Black Americans account for only 17 percent of those who say they attended a protest focused on race or racial equality in the last month, while 46 percent of those who said they attended a BLM protest are white.
Eighty-eight percent of white Democrats said that police treated black Americans less fairly than white Americans, according to a Pew Research Center poll conducted last year. That is similar to the number of black Americans (84 percent) and black Democrats (86 percent) who expressed this view.
Almost 80 percent of those who say they participated in a BLM protest recently identify with or lean toward the Democratic Party, while just 17 percent said they were Republican.
Similarly, 86 percent of white Democrats said they thought the overall criminal justice system is unfair to black people, similar to the share of black Americans (87 percent) and black Democrats (90 percent) who believe this.

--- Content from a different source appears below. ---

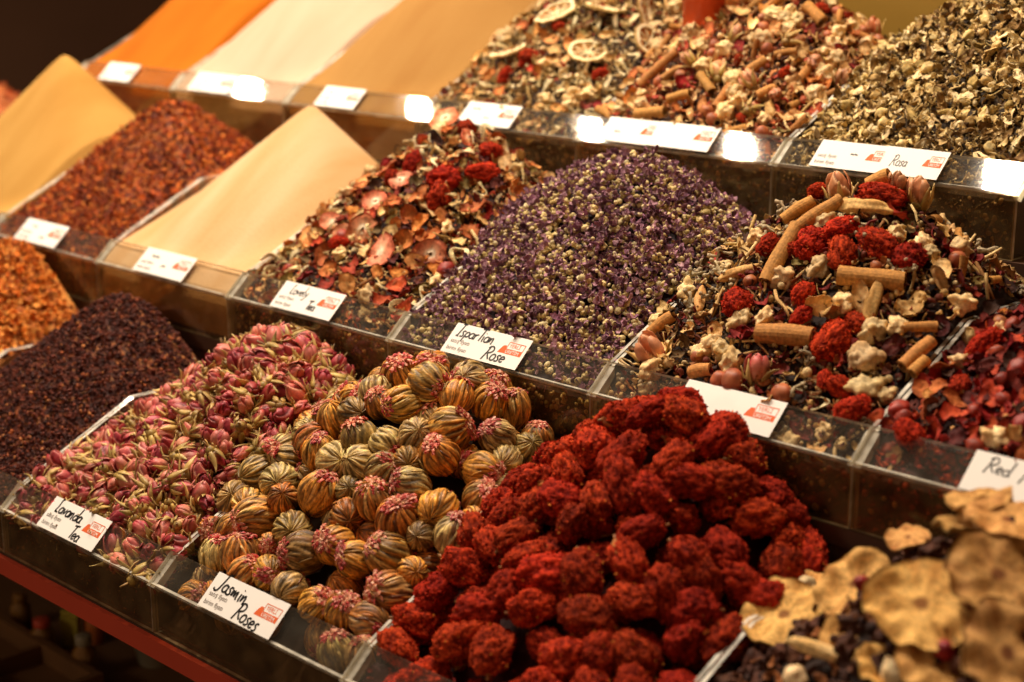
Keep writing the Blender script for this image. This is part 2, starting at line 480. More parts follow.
def plate(mb, rx, ry, thick, seed, rings=5, seg=24, wob=.12, cup=.15, crinkle=.1, colf=None, hole=0., m=0, pointed=0.):
    """a dried slice or petal: an irregular closed disc with a top, a bottom and a rim"""
    rr = np.linspace(hole, 1, rings+1)
    if hole == 0: rr = rr[1:]
    top, bot, kt = [], [], []
    def pt(r, a, s):
        o = 1+wob*(nz3((math.cos(a), math.sin(a), 0), 1.3, seed)*1.5+.5*nz3((math.cos(a), math.sin(a), 1), 3.5, seed))
        o *= 1-pointed*(1-abs(math.cos(a/2)))**2
        x, y = r*o*math.cos(a)*rx, r*o*math.sin(a)*ry
        z = cup*rx*(r*r)*(.6+.4*math.cos(2*a+seed))+crinkle*rx*nz3((x/rx, y/rx, seed*.37), 2.6, seed)*r
        edge = 1-.55*max(0, (r-.8)/.2)**2
        return (x, y, z+s*thick/2*edge)
    A = [2*PI*j/seg for j in range(seg)]
    V, K = [], []
    for s in (1, -1):
        for r in rr:
            for a in A:
                V.append(pt(r, a, s)); K.append(colf(r, a) if colf else (1, 1, 1))
    n = len(rr); F = []
    base = n*seg
    for i in range(n-1):
        for j in range(seg):
            q = (i*seg+j, i*seg+(j+1) % seg, (i+1)*seg+(j+1) % seg, (i+1)*seg+j)
            F.append(q[::-1]); F.append(tuple(base+t for t in q))
    for j in range(seg):
        a, b = (n-1)*seg+j, (n-1)*seg+(j+1) % seg
        F.append((b, a, base+a, base+b)[::-1])
        if hole:
            F.append((j, (j+1) % seg, base+(j+1) % seg, base+j)[::-1])
    if hole == 0:
        V.append((0, 0, thick/2)); V.append((0, 0, -thick/2)); K += [colf(0, 0) if colf else (1, 1, 1)]*2
        t, u = len(V)-2, len(V)-1
        for j in range(seg):
            F.append((t, j, (j+1) % seg)); F.append((u, base+(j+1) % seg, base+j))
    mb.add(V, F, np.array(K), m)
    return mb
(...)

Of the 6 percent of American adults who said they attended a protest or rally in the last month according to the recent Pew Research Center survey, most of the actual marchers were likely to be white, live in an urban area and vote for, or support the Democratic Party, particularly focused on issues related to race or “racial equality”.
Recent Hispanic American BLM marchers accounted for 22 percent, slightly more than their ethnic representation, similar to black attendees.
Eighty-four percent of white Democrats and 78 percent of black Americans said they thought the killings of black Americans by police officers was part of a broader problem and not just a series of isolated incidents, according to a 2019 YouGov survey.
According to a Gallup poll, the number of white Democrats who support reparations for black Americans has increased from 11 percent in 2002 to 33 percent in 2019.
White Americans increasingly agree with the notions that “black people have gotten less than they deserve” and “slavery and discrimination still hold black people back today,” according research by Sean McElwee of the leftist pollster Data for Progress. White Democrats said they saw as much evidence of racism as black Americans in every sphere of life, according to the 2019 Pew survey.
Research from Data for Progress suggests that white millennials are much more likely than older white people to agree that black people in America face “structural racial discrimination”.
Whites with a bachelor’s degree and under the age of 50 are increasingly aligned with Democrats. White flight from the Democratic Party occurred almost entirely among white people without a college degree with college-educated whites shifting toward the Democrats in what has been called the “diploma divide”.
As the Associated Press reported, for the generation of Americans under 16, the demographic non-white future is already here, according to figures released by the US Census Bureau on Thursday.
“We are browning from bottom up in our age structure,” William Frey, a senior fellow at The Brookings Institution noted. “This is going to be a diversified century for the United States, and it’s beginning with this youngest generation.” Frey cited low white fertility rates for the decline.